After every election Canadians are by now used to the same crowd calling for the abolition of our first-past-the-post (FPTP) electoral system.

In fact, on Jan. 9 such a proposition appeared in a Letter to the Editor in this publication, calling for an abolition of FPTP and a proportional voting system to take its place.

The reality is that such a decision would end our country as we know it and undermine the legitimacy of our national Parliament. This also goes without saying we’ve already said no to proportional representation, many, many times.

Our electoral system is not some terrible contraption forced upon us by England, but instead uniquely suited for Canada in particular.

Canada is the second largest country by land area on Earth, yet we have a rather small population that sees over half of our people concentrated in southern Ontario and around the St. Lawrence River. If we adopted proportional representation we would become a country of only two provinces: Ontario and Quebec.

Why, for example, would our politicians care about what 155,000 people in P.E.I. think?

Our regional diversity that consists of distinct areas such as the Maritimes, the West, or francophone Quebec is in part the basis of Canadian identity. To adopt proportional representation would no less than cause a national unity crisis as Canadian citizens living outside our major population centres (like people in Orillia I might add) would see their votes become meaningless as a permanent minority. So much for all votes being equal under proportional representation.

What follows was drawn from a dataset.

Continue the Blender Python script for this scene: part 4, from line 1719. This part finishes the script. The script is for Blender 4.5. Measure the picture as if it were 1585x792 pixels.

Canadians have already definitively rejected proportional representation. In most provinces we have had referendums on this question which show a resounding NO to electoral reform.

In Ontario in 2007 63% of us voted to keep FPTP. In British Columbia voters rejected electoral reform three times in thirteen years, only just over a year ago voting 61% in favour of keeping FPTP. It was only last year that P.E.I. rejected proportional representation in another referendum.

And at the national level, need I say more? Wasn’t 2015 supposed to be the last election Canada would have under FPTP Mr. Trudeau? What could ever possibly go wrong with such a promise?

From coast to coast, a majority of Canadians want to keep FPTP. It looks like proportional representation enjoys no significant proportional support.